After our stop we continued and found a spot along the river where we could go for a short dip - it felt nice to do so in the heat of the day. We arrived back in Chiang Mai 5 p.m., dropped off the rental car and started to search for a place to stay for the night.



Chiang Mai Market

Sunday night was the evening of the weekly market in Chiang Mai. We explored the market for a while and didn't realize how large it really was until we started to walk around. The streets were so crowded (it was in a 6 x 2 block area) that it seemed like everyone from Chiang Mai and the surrounding area was there -- along with every tourist currently in the city. They had food vendors, craft vendors, clothing vendors, street entertainers and almost anything else you can think of!

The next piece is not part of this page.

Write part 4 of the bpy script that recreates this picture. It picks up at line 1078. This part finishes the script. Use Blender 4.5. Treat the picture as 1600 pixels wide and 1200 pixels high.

The city even closed off several streets for the market. We got some local specialties like several sausages, some Thai noodles, fried banana, strawberries, homemade coconut ice cream and some really good ancient ice cream, which was a block of ice cream on a stick.


Hockey in Thailand

The search for our last night of accommodation in Thailand was like none other, because Alex had some very specific requirements for our hostel. You see the biggest hockey game of the decade was going to be broadcast from the Olympics at 3:30 a.m. our time, so he wanted to find a place that had a TV and ESPN cable channel, which was broadcasting the games over here. We stopped at about 5 places and unfortunately none of them had ESPN on their cable network. So instead, at 4:30 a.m. on Monday morning we headed out to a 24 hour Internet café and watched the third period and sudden-death overtime from a live streaming video on the Internet. Luckily, the result was well worth the early morning and Canada pulled out with the win. Otherwise, it would have been a bad day for the Canadian fellow.